God seeks to be near to his beloved—you and me. I’ve always treasured the verse, which describes God walking, in the Garden of Eden, with Adam. How would our faith change if we actually grasped the idea God wants and will take a stroll with us in the garden and valleys of our life? Yet our ocean waves sweep over us and we forget the magnitude, infinitude, and grandeur of our God.

When you stare into the heavens and see the stars; remember our Creator placed them there, numbered and named them. If he, God, took the time to do so, how much more will he act on the part of those created in his image? We are not just a speck of sand . . . we are his.

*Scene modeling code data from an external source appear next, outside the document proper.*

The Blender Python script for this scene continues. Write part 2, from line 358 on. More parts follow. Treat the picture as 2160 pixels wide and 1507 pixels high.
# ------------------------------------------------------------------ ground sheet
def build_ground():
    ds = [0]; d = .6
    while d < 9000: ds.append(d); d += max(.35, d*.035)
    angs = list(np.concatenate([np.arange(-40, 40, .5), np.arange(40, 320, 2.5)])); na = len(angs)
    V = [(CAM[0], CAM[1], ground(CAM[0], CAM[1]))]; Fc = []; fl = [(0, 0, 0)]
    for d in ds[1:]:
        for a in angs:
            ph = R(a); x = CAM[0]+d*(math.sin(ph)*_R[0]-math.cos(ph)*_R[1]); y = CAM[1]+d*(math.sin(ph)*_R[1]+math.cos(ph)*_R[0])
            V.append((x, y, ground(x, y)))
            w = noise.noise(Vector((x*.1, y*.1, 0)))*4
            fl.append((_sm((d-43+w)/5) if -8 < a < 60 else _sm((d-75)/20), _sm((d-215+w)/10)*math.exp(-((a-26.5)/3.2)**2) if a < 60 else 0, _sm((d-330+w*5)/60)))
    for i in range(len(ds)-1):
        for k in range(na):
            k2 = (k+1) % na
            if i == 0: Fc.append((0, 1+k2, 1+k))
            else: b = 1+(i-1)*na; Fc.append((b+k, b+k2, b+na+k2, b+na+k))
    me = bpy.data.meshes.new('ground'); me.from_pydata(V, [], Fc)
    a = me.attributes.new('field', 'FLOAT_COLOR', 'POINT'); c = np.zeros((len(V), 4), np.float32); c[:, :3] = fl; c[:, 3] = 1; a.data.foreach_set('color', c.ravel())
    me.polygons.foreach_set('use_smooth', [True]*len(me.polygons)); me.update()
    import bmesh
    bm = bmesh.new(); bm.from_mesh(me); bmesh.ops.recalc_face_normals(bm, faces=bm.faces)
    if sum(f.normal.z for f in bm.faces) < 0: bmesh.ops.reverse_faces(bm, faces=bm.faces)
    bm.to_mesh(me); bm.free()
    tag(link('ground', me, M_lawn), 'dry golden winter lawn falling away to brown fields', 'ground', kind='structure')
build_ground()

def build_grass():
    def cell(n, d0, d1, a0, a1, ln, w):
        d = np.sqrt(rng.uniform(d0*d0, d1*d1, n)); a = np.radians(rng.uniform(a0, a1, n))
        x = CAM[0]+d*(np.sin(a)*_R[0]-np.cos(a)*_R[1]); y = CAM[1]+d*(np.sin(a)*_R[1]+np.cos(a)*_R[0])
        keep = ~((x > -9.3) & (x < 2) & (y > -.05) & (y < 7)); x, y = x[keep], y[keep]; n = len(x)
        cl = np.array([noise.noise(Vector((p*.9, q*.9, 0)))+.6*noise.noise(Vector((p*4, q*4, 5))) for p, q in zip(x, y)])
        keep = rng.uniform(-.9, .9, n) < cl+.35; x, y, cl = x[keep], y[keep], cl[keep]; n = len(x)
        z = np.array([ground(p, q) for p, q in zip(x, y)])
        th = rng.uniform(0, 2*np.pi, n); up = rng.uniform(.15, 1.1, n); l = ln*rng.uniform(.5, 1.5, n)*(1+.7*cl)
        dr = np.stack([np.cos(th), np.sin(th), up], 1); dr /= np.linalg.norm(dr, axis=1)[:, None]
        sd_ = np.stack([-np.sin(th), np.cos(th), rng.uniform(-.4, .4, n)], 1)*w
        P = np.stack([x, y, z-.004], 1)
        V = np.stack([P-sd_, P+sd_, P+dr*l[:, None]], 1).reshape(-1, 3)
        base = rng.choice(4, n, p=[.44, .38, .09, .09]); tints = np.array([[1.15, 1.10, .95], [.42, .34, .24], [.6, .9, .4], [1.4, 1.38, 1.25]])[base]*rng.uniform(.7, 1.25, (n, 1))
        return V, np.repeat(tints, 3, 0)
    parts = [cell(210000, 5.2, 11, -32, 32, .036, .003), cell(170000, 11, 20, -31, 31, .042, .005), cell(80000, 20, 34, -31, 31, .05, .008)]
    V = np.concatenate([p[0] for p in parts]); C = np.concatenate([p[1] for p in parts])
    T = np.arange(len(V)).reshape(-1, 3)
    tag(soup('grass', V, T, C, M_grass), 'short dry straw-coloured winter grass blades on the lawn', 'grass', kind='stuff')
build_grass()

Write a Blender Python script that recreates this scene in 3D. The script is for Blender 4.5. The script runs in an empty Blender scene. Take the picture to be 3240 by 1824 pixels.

The promise is that the God who is vaster than the heavens, deeper than the deepest part of the sea, and fills heaven and earth says, “ . . . neither death nor life, neither angels nor demons, neither the present nor the future, nor any powers, neither height nor depth, nor anything else is all creation, will be able to separate us from the love of God that is in Christ Jesus our Lord,” (Romans 8:38-39).

Our Father,
We have no words that can proclaim how astounding you are and how grateful we are that you have chosen us to not only be created in your image, but to be imitators of your love. Though we cannot fathom your immensity, help us to remember you alone are our source, and that if you’ve counted the stars and given them names, how much more will you do for the people who love you and are called by your Name.